== What this task involves ==
Without the images, write out the whole listing exactly.
-- START Information provided --
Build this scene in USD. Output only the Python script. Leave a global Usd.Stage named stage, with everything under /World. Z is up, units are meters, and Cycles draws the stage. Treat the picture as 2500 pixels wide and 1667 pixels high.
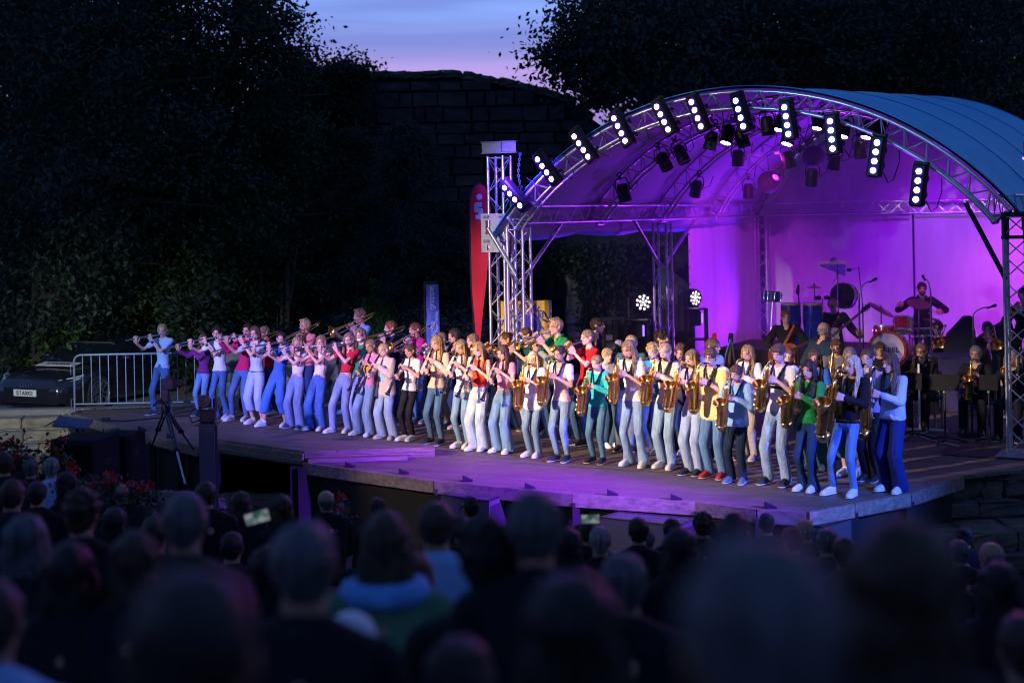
import math, random
import numpy as np, trimesh, manifold3d, meshkit, usdkit
from shapely.geometry import Polygon, LineString, Point, box as sbox
from shapely import affinity
from shapely.ops import unary_union
from pxr import Usd, UsdGeom, UsdLux, UsdShade, Gf, Sdf

stage = Usd.Stage.CreateInMemory()
W = '/World'
UsdGeom.Xform.Define(stage, W)
random.seed(7)
rng = np.random.default_rng(7)
T3 = trimesh.transformations

# ------------------------------------------------------------------ camera
FP, ROLL, CZ = 3500.0, math.radians(1.1), 3.35      # focal length in pixels of the 2500 px wide photograph, roll, eye height over the stage floor
cam = UsdGeom.Camera.Define(stage, W + '/camera')
cam.CreateHorizontalApertureAttr(36.0)
cam.CreateFocalLengthAttr(36.0 * FP / 2500)
cam.CreateVerticalApertureOffsetAttr(-(833.5 - 522) / 2500 * 36)
cam.CreateFStopAttr(1.15)
cam.CreateFocusDistanceAttr(20.5)
cam.CreateExposureAttr(0.0)
cam.CreateClippingRangeAttr((0.05, 2000))
cam.AddTranslateOp().Set((0, 0, CZ))
cam.AddRotateXOp().Set(90)
cam.AddRotateZOp().Set(-math.degrees(ROLL))


# ------------------------------------------------------------------ sky and sun (dusk, the sun just under the skyline behind the ruin)
SUN_EL, SUN_AZ = math.radians(1.0), math.radians(-10)
sky = UsdLux.DomeLight.Define(stage, W + '/sky')
sky_m = usdkit.material(stage, W + '/Looks/sky', {
    'tc': ('texture_coordinate', {}),
    's': ('sky_texture', {'sky_type': 'single_scattering', 'sun_disc': False, 'sun_elevation': SUN_EL, 'sun_rotation': SUN_AZ, 'ozone_density': 4.0, 'aerosol_density': 0.6, 'air_density': 1.0}),
    'g': ('hsv', {'hue': 0.5, 'saturation': 1.0, 'value': 0.8}),
    'z': ('separate_xyz', {}),
    'h': ('rgb_ramp', {'ramp': [(0.0, (1.2, .7, 2.4)), (.075, (3.4, 2.3, 6.2)), (.098, (4.6, 3.2, 7.4)), (.112, (2.8, 2.8, 6.8)), (.135, (2.3, 3.5, 8.4)), (.16, (2.2, 4.0, 9.4)), (.25, (1.4, 2.8, 7.0)), (.5, (.45, 1.2, 3.6)), (1.0, (.24, .85, 3.0))]}),
    'map': ('mapping', {'scale': (2.2, 2.2, 30.0), 'rotation': (0.0, 0.03, 0.0)}),
    'n': ('noise_texture', {'scale': 1.6, 'detail': 4.0, 'roughness': 0.5, 'distortion': 0.5}),
    'r': ('rgb_ramp', {'ramp': [(.42, (0, 0, 0)), (.66, (1, 1, 1))]}),
    'f': ('math', {'math_type': 'multiply', 'value2': 0.55}),
    'cl': ('mix', {'color2': (1.3, 1.7, 5.0)}),
    'b0': ('mix', {'fac': 0.92}),
    'az': ('map_range', {'from_min': -1.0, 'from_max': 1.0, 'to_min': 0.0, 'to_max': 1.0}), 'azp': ('math', {'math_type': 'power', 'value2': 2.2}), 'azm': ('map_range', {'from_min': 0.0, 'from_max': 1.0, 'to_min': 0.58, 'to_max': 0.90}), 'azc': ('combine_xyz', {}), 'mul': ('mix', {'mix_type': 'multiply', 'fac': 1.0}),
    'b': ('background_shader', {'strength': 0.14}),
}, [('tc.generated', 'z.vector'), ('z.z', 'h.fac'), ('tc.generated', 'map.vector'), ('map.vector', 'n.vector'), ('n.fac', 'r.fac'), ('r.color', 'f.value1'),
    ('s.color', 'g.color'), ('g.color', 'b0.color1'), ('h.color', 'b0.color2'), ('b0.color', 'cl.color1'), ('f.value', 'cl.fac'), ('cl.color', 'mul.color1'), ('z.y', 'az.value'), ('az.result', 'azp.value1'), ('azp.value', 'azm.value'), ('azm.result', 'azc.x'), ('azm.result', 'azc.y'), ('azm.result', 'azc.z'), ('azc.vector', 'mul.color2'), ('mul.color', 'b.color')], surface='b.background')
UsdShade.MaterialBindingAPI.Apply(sky.GetPrim()).Bind(sky_m)
sun = UsdLux.DistantLight.Define(stage, W + '/sun')
sun.CreateNormalizeAttr(True); sun.CreateAngleAttr(10.0); sun.CreateIntensityAttr(0.012); sun.CreateColorAttr((1, .6, .45))
_sd = np.array([math.sin(SUN_AZ) * math.cos(SUN_EL), math.cos(SUN_AZ) * math.cos(SUN_EL), math.sin(SUN_EL)])
_sa = np.cross([0, 0, 1.0], _sd); _sa /= np.linalg.norm(_sa); _sm = np.eye(4); _sm[:3, :3] = np.stack([_sa, np.cross(_sd, _sa), _sd], 1)
sun.AddTransformOp().Set(Gf.Matrix4d(*_sm.T.ravel().tolist()))


# ------------------------------------------------------------------ pixels of the photograph to places in the scene (used only to read off where things stand)
def uv(px, py):
    u, v = px - 1250, py - 522
    return u * math.cos(ROLL) - v * math.sin(ROLL), v * math.cos(ROLL) + u * math.sin(ROLL)


def at(px, py, z=0.0):
    u, v = uv(px, py); y = (CZ - z) * FP / v
    return np.array([u / FP * y, y, z])


def dep(px, py, y):
    u, v = uv(px, py)
    return np.array([u / FP * y, y, CZ - v / FP * y])


OS = np.array([-0.06, 22.6, 0.0]); ES = np.array([0.8871, -0.4616, 0.0]); NS = np.array([0.4616, 0.8871, 0.0]); UP = np.array([0, 0, 1.0])


def st(e, t, z=0.0):                                # stage coordinates: along the front, into the depth, up
    return OS + e * ES + t * NS + z * UP


def on_t(px, py, t):                                # where the pixel's ray meets the upright plane at stage depth t
    u, v = uv(px, py); d = np.array([u / FP, 1.0, -v / FP]); c = np.array([0, 0, CZ])
    k = ((OS + t * NS - c) @ NS) / (d @ NS)
    return c + k * d


# ------------------------------------------------------------------ scene tree helpers
USED = {}


def free(parent, name):
    k = f'{parent}/{name}'; n = USED.get(k, 0); USED[k] = n + 1
    return k if n == 0 else f'{k}_{n:03d}'


def tag(path, label=None, cat=None, group=None, kind=None):
    p = stage.GetPrimAtPath(path)
    for k, v in (('label', label), ('category', cat), ('group', group), ('kind', kind)):
        if v: p.SetCustomDataByKey(k, v)
    return path


def obj(name, mesh, m, parent=W, smooth=False, label=None, cat=None, group=None, kind=None):
    path = free(parent, name)
    usdkit.mesh(stage, path, mesh, m, smooth)
    return tag(path, label, cat, group, kind)


def mat4(loc=(0, 0, 0), R=None, s=1.0):
    M = np.eye(4); M[:3, :3] = (np.eye(3) if R is None else R) * s; M[:3, 3] = loc
    return M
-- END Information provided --
== The solution ==
Build this scene in USD. Output only the Python script. Leave a global Usd.Stage named stage, with everything under /World. Z is up, units are meters, and Cycles draws the stage. Treat the picture as 2500 pixels wide and 1667 pixels high.
import math, random
import numpy as np, trimesh, manifold3d, meshkit, usdkit
from shapely.geometry import Polygon, LineString, Point, box as sbox
from shapely import affinity
from shapely.ops import unary_union
from pxr import Usd, UsdGeom, UsdLux, UsdShade, Gf, Sdf

stage = Usd.Stage.CreateInMemory()
W = '/World'
UsdGeom.Xform.Define(stage, W)
random.seed(7)
rng = np.random.default_rng(7)
T3 = trimesh.transformations

# ------------------------------------------------------------------ camera
FP, ROLL, CZ = 3500.0, math.radians(1.1), 3.35      # focal length in pixels of the 2500 px wide photograph, roll, eye height over the stage floor
cam = UsdGeom.Camera.Define(stage, W + '/camera')
cam.CreateHorizontalApertureAttr(36.0)
cam.CreateFocalLengthAttr(36.0 * FP / 2500)
cam.CreateVerticalApertureOffsetAttr(-(833.5 - 522) / 2500 * 36)
cam.CreateFStopAttr(1.15)
cam.CreateFocusDistanceAttr(20.5)
cam.CreateExposureAttr(0.0)
cam.CreateClippingRangeAttr((0.05, 2000))
cam.AddTranslateOp().Set((0, 0, CZ))
cam.AddRotateXOp().Set(90)
cam.AddRotateZOp().Set(-math.degrees(ROLL))


# ------------------------------------------------------------------ sky and sun (dusk, the sun just under the skyline behind the ruin)
SUN_EL, SUN_AZ = math.radians(1.0), math.radians(-10)
sky = UsdLux.DomeLight.Define(stage, W + '/sky')
sky_m = usdkit.material(stage, W + '/Looks/sky', {
    'tc': ('texture_coordinate', {}),
    's': ('sky_texture', {'sky_type': 'single_scattering', 'sun_disc': False, 'sun_elevation': SUN_EL, 'sun_rotation': SUN_AZ, 'ozone_density': 4.0, 'aerosol_density': 0.6, 'air_density': 1.0}),
    'g': ('hsv', {'hue': 0.5, 'saturation': 1.0, 'value': 0.8}),
    'z': ('separate_xyz', {}),
    'h': ('rgb_ramp', {'ramp': [(0.0, (1.2, .7, 2.4)), (.075, (3.4, 2.3, 6.2)), (.098, (4.6, 3.2, 7.4)), (.112, (2.8, 2.8, 6.8)), (.135, (2.3, 3.5, 8.4)), (.16, (2.2, 4.0, 9.4)), (.25, (1.4, 2.8, 7.0)), (.5, (.45, 1.2, 3.6)), (1.0, (.24, .85, 3.0))]}),
    'map': ('mapping', {'scale': (2.2, 2.2, 30.0), 'rotation': (0.0, 0.03, 0.0)}),
    'n': ('noise_texture', {'scale': 1.6, 'detail': 4.0, 'roughness': 0.5, 'distortion': 0.5}),
    'r': ('rgb_ramp', {'ramp': [(.42, (0, 0, 0)), (.66, (1, 1, 1))]}),
    'f': ('math', {'math_type': 'multiply', 'value2': 0.55}),
    'cl': ('mix', {'color2': (1.3, 1.7, 5.0)}),
    'b0': ('mix', {'fac': 0.92}),
    'az': ('map_range', {'from_min': -1.0, 'from_max': 1.0, 'to_min': 0.0, 'to_max': 1.0}), 'azp': ('math', {'math_type': 'power', 'value2': 2.2}), 'azm': ('map_range', {'from_min': 0.0, 'from_max': 1.0, 'to_min': 0.58, 'to_max': 0.90}), 'azc': ('combine_xyz', {}), 'mul': ('mix', {'mix_type': 'multiply', 'fac': 1.0}),
    'b': ('background_shader', {'strength': 0.14}),
}, [('tc.generated', 'z.vector'), ('z.z', 'h.fac'), ('tc.generated', 'map.vector'), ('map.vector', 'n.vector'), ('n.fac', 'r.fac'), ('r.color', 'f.value1'),
    ('s.color', 'g.color'), ('g.color', 'b0.color1'), ('h.color', 'b0.color2'), ('b0.color', 'cl.color1'), ('f.value', 'cl.fac'), ('cl.color', 'mul.color1'), ('z.y', 'az.value'), ('az.result', 'azp.value1'), ('azp.value', 'azm.value'), ('azm.result', 'azc.x'), ('azm.result', 'azc.y'), ('azm.result', 'azc.z'), ('azc.vector', 'mul.color2'), ('mul.color', 'b.color')], surface='b.background')
UsdShade.MaterialBindingAPI.Apply(sky.GetPrim()).Bind(sky_m)
sun = UsdLux.DistantLight.Define(stage, W + '/sun')
sun.CreateNormalizeAttr(True); sun.CreateAngleAttr(10.0); sun.CreateIntensityAttr(0.012); sun.CreateColorAttr((1, .6, .45))
_sd = np.array([math.sin(SUN_AZ) * math.cos(SUN_EL), math.cos(SUN_AZ) * math.cos(SUN_EL), math.sin(SUN_EL)])
_sa = np.cross([0, 0, 1.0], _sd); _sa /= np.linalg.norm(_sa); _sm = np.eye(4); _sm[:3, :3] = np.stack([_sa, np.cross(_sd, _sa), _sd], 1)
sun.AddTransformOp().Set(Gf.Matrix4d(*_sm.T.ravel().tolist()))


# ------------------------------------------------------------------ pixels of the photograph to places in the scene (used only to read off where things stand)
def uv(px, py):
    u, v = px - 1250, py - 522
    return u * math.cos(ROLL) - v * math.sin(ROLL), v * math.cos(ROLL) + u * math.sin(ROLL)


def at(px, py, z=0.0):
    u, v = uv(px, py); y = (CZ - z) * FP / v
    return np.array([u / FP * y, y, z])


def dep(px, py, y):
    u, v = uv(px, py)
    return np.array([u / FP * y, y, CZ - v / FP * y])


OS = np.array([-0.06, 22.6, 0.0]); ES = np.array([0.8871, -0.4616, 0.0]); NS = np.array([0.4616, 0.8871, 0.0]); UP = np.array([0, 0, 1.0])


def st(e, t, z=0.0):                                # stage coordinates: along the front, into the depth, up
    return OS + e * ES + t * NS + z * UP


def on_t(px, py, t):                                # where the pixel's ray meets the upright plane at stage depth t
    u, v = uv(px, py); d = np.array([u / FP, 1.0, -v / FP]); c = np.array([0, 0, CZ])
    k = ((OS + t * NS - c) @ NS) / (d @ NS)
    return c + k * d


# ------------------------------------------------------------------ scene tree helpers
USED = {}


def free(parent, name):
    k = f'{parent}/{name}'; n = USED.get(k, 0); USED[k] = n + 1
    return k if n == 0 else f'{k}_{n:03d}'


def tag(path, label=None, cat=None, group=None, kind=None):
    p = stage.GetPrimAtPath(path)
    for k, v in (('label', label), ('category', cat), ('group', group), ('kind', kind)):
        if v: p.SetCustomDataByKey(k, v)
    return path


def obj(name, mesh, m, parent=W, smooth=False, label=None, cat=None, group=None, kind=None):
    path = free(parent, name)
    usdkit.mesh(stage, path, mesh, m, smooth)
    return tag(path, label, cat, group, kind)


def mat4(loc=(0, 0, 0), R=None, s=1.0):
    M = np.eye(4); M[:3, :3] = (np.eye(3) if R is None else R) * s; M[:3, 3] = loc
    return M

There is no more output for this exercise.